In an interview with Downtown Music, cellist and ’90s kid’ The Wong Janice discusses her love of pop music, her corporate career, and the meditation retreat that led her back to her musical roots. Janice was six years old when she picked up piano lessons, and two years later, she discovered the cello. Her Chinese background led her to music, but she dropped the piano in her teens because it became too difficult to keep up both instruments at the same time.
Janice’s life was heavily classical, and her parents wanted her to play the orchestra because it was nicer for a child to have a more social environment. At thirteen, a chance discovery took her from classical to pop music. When a teacher urged Janice to join a band and play the song ‘Shimmer,’ she learned she had the skill to replicate any song on the cello. From then on, she really started using the cello in pop music, which was her first love.
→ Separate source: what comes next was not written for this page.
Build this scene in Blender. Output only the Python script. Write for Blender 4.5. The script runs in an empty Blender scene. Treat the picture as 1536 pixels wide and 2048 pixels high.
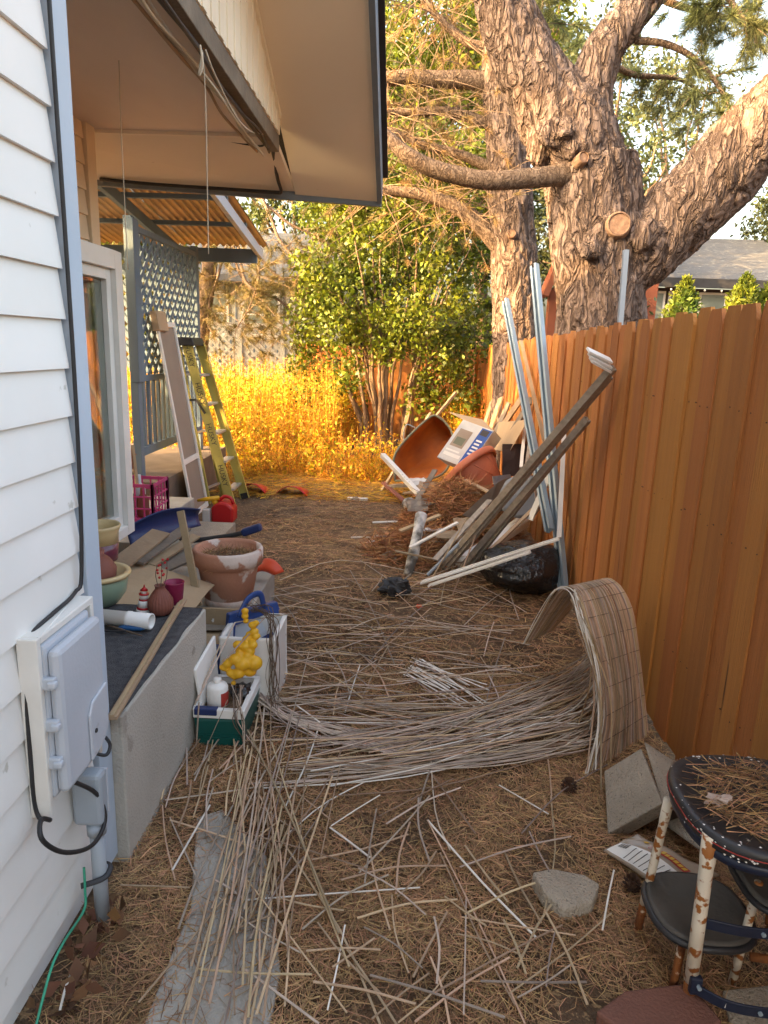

Alongside that first love, Janice also recalls the ‘first rejection’ that altered the trajectory of her music career. She got an audition with a very famous singer at the time, and after learning that she didn’t have the skill to improvise, she decided to learn how to improvise. In an attempt to excel at what she believed was holding her back, Janice played pop music with different bands, even an electronic dance band. However, around that time, a music teacher she respected told Janice that she didn’t have what it takes to be a solo classical musician.
Soon, things changed in the business, so Janice felt stuck in her life and in her career. Going on a sabbatical, she attended the Vipassana ten-day silent meditation course. There, she discovered that the true’shackles to suffering are our reactions to situations.’ By the end of the ten days, she felt free and had the key to let go of her suffering and unlock her liberation.
Following this ‘powerful’ mindset switch, Janice lost her job and instantly identified the silver lining. She decided to become a music producer, studying engineering and music production at Abbey Road Institute in Amsterdam. Although she initially believed that the one year would allow her to make a career switch, it soon became clear that going from a course to proper music production required some kind of buildup.
Janice took a piece of paper and wrote down all the ways she could make music. She was really into electronic music at the time, so she thought about making music for games, film, and being a session musician. However, she didn’t feel like a composer, so she began crossing things off her list. It was this process of elimination that revealed the option of becoming an artist.
Janice now knows that cello was always her path. She went ahead with the mindset that what the worst that can happen can happen. She did market research and discovered that people listen to cello during quiet activities like in solitude, in the bath, or at the beach.
Connecting the dots of her cello background to her enlightening foray into meditation, she recorded her meditative music album within three weeks. Instantly, her research into distributors led her to CD Baby. For the past year, Janice has been a CD Baby Plus artist, which allows her to submit her music quickly.
After taking a rollercoaster ride to find herself, Janice’s life philosophy is to ‘let go of always chasing more.’ What she’s learned from the meditation course is knowing when to stop looking for things that are bigger and better.